Slices in Go naturally handle empty or single-element inputs, so no special case handling is required.
Worked Examples
Example 1
Input:
nums = [4,1,3,3]
First compute total pairs:
n = 4
total_pairs = 4 × 3 / 2 = 6
We now count good pairs.
| Index | Value | Key = i - nums[i] | Existing Count | Good Pairs Added | Frequency Map |
|---|---|---|---|---|---|
| 0 | 4 | -4 | 0 | 0 | {-4: 1} |
| 1 | 1 | 0 | 0 | 0 | {-4: 1, 0: 1} |
| 2 | 3 | -1 | 0 | 0 | {-4: 1, 0: 1, -1: 1} |
| 3 | 3 | 0 | 1 | 1 | {-4: 1, 0: 2, -1: 1} |
Total good pairs:
1
Bad pairs:
6 - 1 = 5
Output:
5
Example 2
Input:
nums = [1,2,3,4,5]
Total pairs:
5 × 4 / 2 = 10
| Index | Value | Key = i - nums[i] | Existing Count | Good Pairs Added | Frequency Map |
|---|---|---|---|---|---|
| 0 | 1 | -1 | 0 | 0 | {-1: 1} |
| 1 | 2 | -1 | 1 | 1 | {-1: 2} |
| 2 | 3 | -1 | 2 | 2 | {-1: 3} |
| 3 | 4 | -1 | 3 | 3 | {-1: 4} |
| 4 | 5 | -1 | 4 | 4 | {-1: 5} |
Total good pairs:
10
Bad pairs:
10 - 10 = 0
Output:
0
Complexity Analysis
| Measure | Complexity | Explanation |
|---|---|---|
| Time | O(n) | We process each element once, and hash map operations are O(1) on average |
| Space | O(n) | In the worst case, every transformed value is unique |
The algorithm performs a single pass through the array. Each iteration performs constant time work, consisting mainly of hash map lookups and updates. Because the hash map may store up to n distinct transformed values, the space complexity is linear.
Test Cases
solution = Solution()
assert solution.countBadPairs([4, 1, 3, 3]) == 5 # Example 1
assert solution.countBadPairs([1, 2, 3, 4, 5]) == 0 # Example 2
assert solution.countBadPairs([10]) == 0 # Single element, no pairs
assert solution.countBadPairs([1, 1]) == 1 # One bad pair
assert solution.countBadPairs([1, 2]) == 0 # One good pair
assert solution.countBadPairs([5, 5, 5, 5]) == 6 # All transformed values differ
assert solution.countBadPairs([1, 2, 3, 4]) == 0 # All pairs are good
assert solution.countBadPairs([2, 1, 3]) == 2 # Mixed good and bad pairs
assert solution.countBadPairs([1000000000] * 5) == 10 # Large values
large_input = list(range(1, 100001))
assert solution.countBadPairs(large_input) == 0 # Stress test, all good pairs
| Test | Why |
|---|---|
[4,1,3,3] |
Validates the first example |
[1,2,3,4,5] |
Validates the second example |
[10] |
Smallest valid input |
[1,1] |
Single bad pair |
[1,2] |
Single good pair |
[5,5,5,5] |
All pairs are bad |
[1,2,3,4] |
Every pair is good |
[2,1,3] |
Mixed scenario |
[1000000000] * 5 |
Large values in input |
range(1,100001) |
Maximum scale stress test |
Edge Cases
A single element array is an important edge case because no valid pair (i, j) exists when n = 1. A careless implementation might accidentally perform invalid calculations or return an incorrect nonzero result. This implementation handles it naturally because:
n × (n - 1) / 2
becomes 0, and the loop produces no good pairs.

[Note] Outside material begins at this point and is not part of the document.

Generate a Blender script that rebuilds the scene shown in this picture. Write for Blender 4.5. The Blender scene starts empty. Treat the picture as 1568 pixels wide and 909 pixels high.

Arrays where all pairs are good are another important scenario. For example:
[1,2,3,4,5]
Every index produces the same transformed value:
i - nums[i] = -1
This means every possible pair is good, so the number of bad pairs should be 0. The hash map correctly accumulates all matching keys and subtracts them from the total.
Arrays where every pair is bad can also expose bugs. Consider:
[5,5,5,5]
Each transformed value is unique:
-5, -4, -3, -2
Since no transformed value repeats, there are no good pairs. The implementation correctly leaves good_pairs = 0, making the answer equal to the total number of possible pairs.
Finally, very large inputs are important because the number of possible pairs grows quadratically. For n = 100000, the number of pairs is close to 5 × 10^9, which exceeds 32-bit integer limits. The Go implementation avoids overflow by using int64, ensuring correctness for maximum constraint sizes.